After the U.S. Treasury Secretary, Henry Paulson, began to implement his “force the banks to accept overpriced federal funding” Capital Purchase Program earlier in the week, the market crashed and the American banking community cried foul, a few more wise voices chimed in to reinforce exactly how inadequate – even stupid (my words) – that plan was. Yesterday, Japan ’s Prime Minister, Taro Aso, addressed his parliament (the Diet), and described the U.S. effort: "Since it was insufficient, the market is again falling sharply."
Our own Federal Reserve heads, past and present, also seem to be realizing that this is all too little and too late. The Associated Press (on AOL on October 15, 2008), posited the following quotes: "‘I don't think we can escape damage to the real economy,’ former Federal Reserve Chairman Paul Volcker said this week in Singapore. ‘I think we almost inevitably face a considerable recession.’"

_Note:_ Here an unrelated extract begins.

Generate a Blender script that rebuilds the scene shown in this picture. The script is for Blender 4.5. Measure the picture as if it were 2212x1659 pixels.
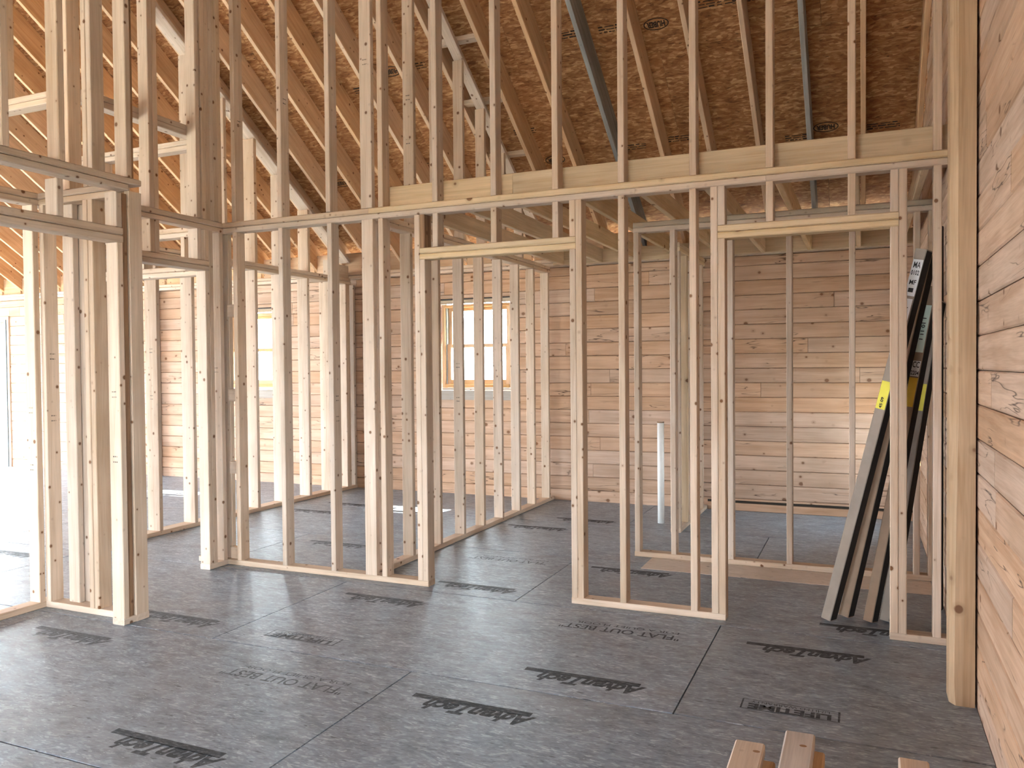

“The Fed's current chairman, Ben Bernanke, delivered a more measured, but similarly grave assessment to economists, saying the recent financial turmoil ‘may well lengthen the period of weak economic performance and further increase the risks to growth.’" Bernanke isn't raving about Paulson’s plan?! They're part of the same team! Think Paulson is the only one selling manure into the markets? There are other hair-brained schemes out there in the ether, seriously being considered as real solutions.

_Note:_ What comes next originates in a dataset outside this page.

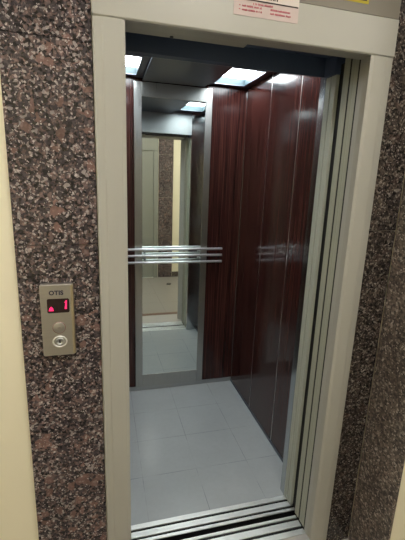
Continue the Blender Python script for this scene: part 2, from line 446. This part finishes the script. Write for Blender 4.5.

Try, “let’s buy up all the bad home loans from those insurance and finance companies that have no clue what to do with them and negotiate with the subprime mortgage-paying homeowners who can't pay their mortgages any more or are in default.” Brilliant! Let’s bail out big companies out of their stupid investments and begin to place the federal government into millions of individual mortgage negotiations (and credit evaluations and real estate appraisals) and do it soon to stop falling home prices. Oh, by the way, we won't help folks who are paying their mortgages and are having trouble, only the ones who took stupid loans.

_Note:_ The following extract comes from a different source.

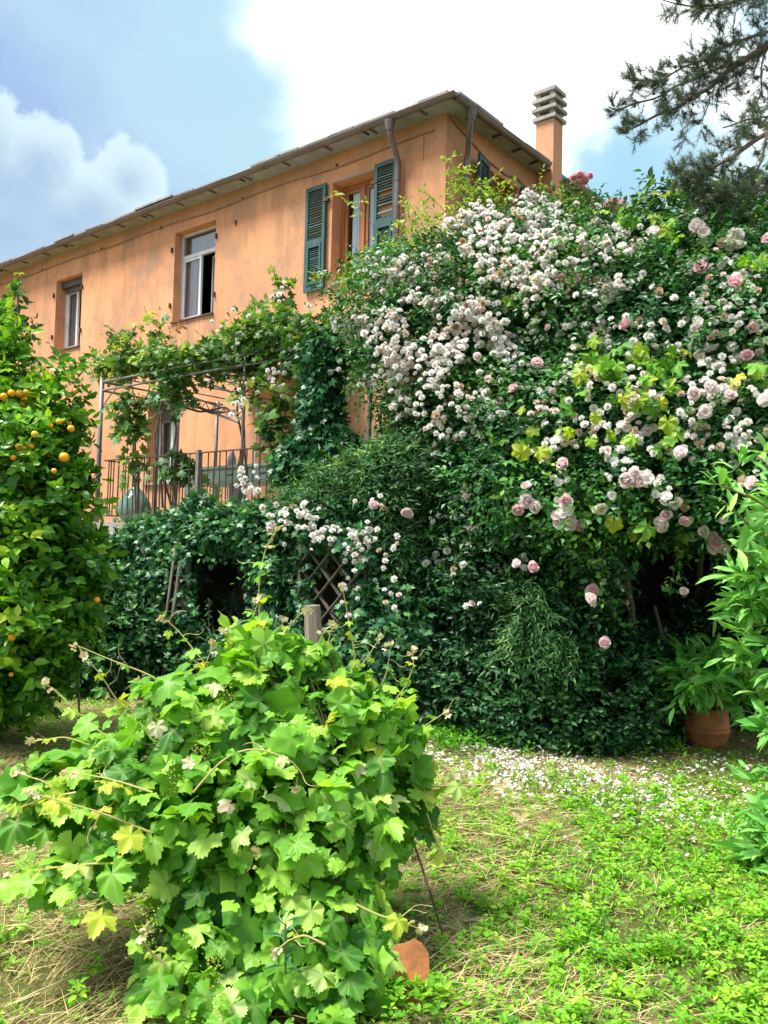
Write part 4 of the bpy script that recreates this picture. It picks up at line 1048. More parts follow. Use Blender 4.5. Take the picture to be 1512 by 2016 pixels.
merge('foliage', [twig_leaves(Pu, Nu, 9, L_LANCE, .075, .24, up=1.1, droop=.3, tbase=rng.uniform(.4, 1, len(Pu))), twig_leaves(Pq, Nq, 6, L_OVATE, .05, .15, up=.2, droop=.3, tbase=np.clip(rng.normal(size=len(Pq)) * .2 + .35, 0, 1)), twig_leaves(P, N, 7, L_LANCE, .085, .18, up=.5, droop=.3, face=.4, tbase=np.clip(rng.normal(size=len(P)) * .18 + .5, 0, 1))], M['fine_leaf'], shb)
# bamboo-like tufts within the hedge
nan = thing('nandina_shrub', 'loose feathery green shrub pushing out of the hedge front', 'shrub', at(1040, 1440, 7.4))
P, N = Blobs([(1040, 1210, 7.15, .25, .2, .28), (1090, 1260, 7.1, .2, .2, .2), (1010, 1270, 7.2, .2, .2, .2)]).sample(230, .2, 1.5, rough=.6)
merge('foliage', [twig_leaves(P, N, 8, L_LANCE, .07, .17, up=.2, droop=.7, tbase=rng.uniform(.3, .85, len(P)))], M['fine_leaf'], nan)
# stems behind the hollow
trk = thing('rose_trunk', None, None, (2.9, 8.6, 0)); COL.objects.unlink(trk); bpy.data.objects.remove(trk)
for (x, y, Y, x2, y2, Y2, r) in ((1250, 1430, 8.3, 1200, 950, 8.0, .05), (1330, 1430, 9.0, 1390, 900, 8.6, .045), (1180, 1430, 8.1, 1120, 950, 8.1, .04)):
    a_ = at(x, y, Y); a_[2] = -.05; b_ = at(x2, y2, Y2)
    MB().tube([a_, (a_ + b_) / 2 + np.array([.08, 0, 0]), b_], [r, r * .8, r * .55], 8).build('trunk', M['bark'], pnk)
for (x, y, Y, x2, y2, Y2, r) in ((1000, 1400, 8.9, 980, 700, 8.9, .06), (900, 1400, 9.2, 880, 650, 9.0, .05)):
    a_ = at(x, y, Y); a_[2] = -.05; b_ = at(x2, y2, Y2)
    MB().tube([a_, (a_ + b_) / 2 + np.array([.08, 0, 0]), b_], [r, r * .8, r * .55], 8).build('trunk', M['bark'], ram)
# backing thicket behind the hollow: flat dark leaf tint put in as shade
bkr = thing('shade_dark_thicket', 'deep thicket, its leaves darkened as shade, behind the dark hollow under the pink roses', 'thicket', (4, 10.2, 0))
P, N = Blobs([(1020, 1000, 9.9, .8, .6, 1.6), (1560, 1050, 10.0, .9, .5, 1.7), (1200, 700, 9.8, 1.4, .7, 1.3), (1500, 700, 9.8, 1.6, .8, 1.5), (1750, 800, 9.9, 1.5, .8, 2.4), (1000, 1250, 9.6, 1, .5, 1.0), (900, 1000, 10.0, .8, .5, 1.2), (1600, 1080, 9.5, .8, .4, .9)]).sample(11000, .7, 1.05, rough=.1)
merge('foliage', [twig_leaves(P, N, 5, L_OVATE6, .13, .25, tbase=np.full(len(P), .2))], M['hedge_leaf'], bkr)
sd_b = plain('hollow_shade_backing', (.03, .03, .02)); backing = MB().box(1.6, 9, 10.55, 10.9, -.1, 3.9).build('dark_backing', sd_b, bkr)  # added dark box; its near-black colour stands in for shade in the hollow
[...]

Like exactly who is going to do this at the fed? A new level of bureaucrats we haven't met yet? And how are they going to do it fast anyway without a moratorium on foreclosures to give the government enough time to create a real solution? And what about the dozens of other issues, like failing credit lines that support payrolls, inter-bank lending assurances, creating a “hold” on the derivative markets, etc, etc, etc.
For those of our leaders who are brain-damaged or need a simple formula:
1. Freeze the markets as much as you can. Place a moratorium on foreclosures and restore short term bank credit confidence to get payrolls funded.
2. Prioritize and implement the short term solutions. Focus on increasing liquidity (lending capital), keeping people in their jobs, setting new livable interest rates and creating new jobs (even if they are government-sponsored infrastructure repair efforts).
3. With the understanding that this is a recession that will be with us for a lot longer than we have experienced in recent history, create a ground-up reexamination of the financial regulatory and oversight rules, sharply curtail if not eliminate exchange-traded derivatives and over-the-counter (OTC) derivatives, make over-leveraging (borrowing beyond your means) exceptionally difficult, and set in place a system of checks and balances to prevent trends based on loopholes or instruments that can survive only under sustained periods of growth (but not downturns) from being the basis of new financial instruments.
4. Apply a little RICO (civil & criminal) action to the main perpetrators and get some fat bank accounts back to the taxpayers by force of law.
It’s truly complicated, but there is one absolute in the market today: What the federal government has done so far has not worked, and the markets do not believe that the announced plans will ever work. Time for another approach. Fast!
I’m Peter Dekom, and I approve this message.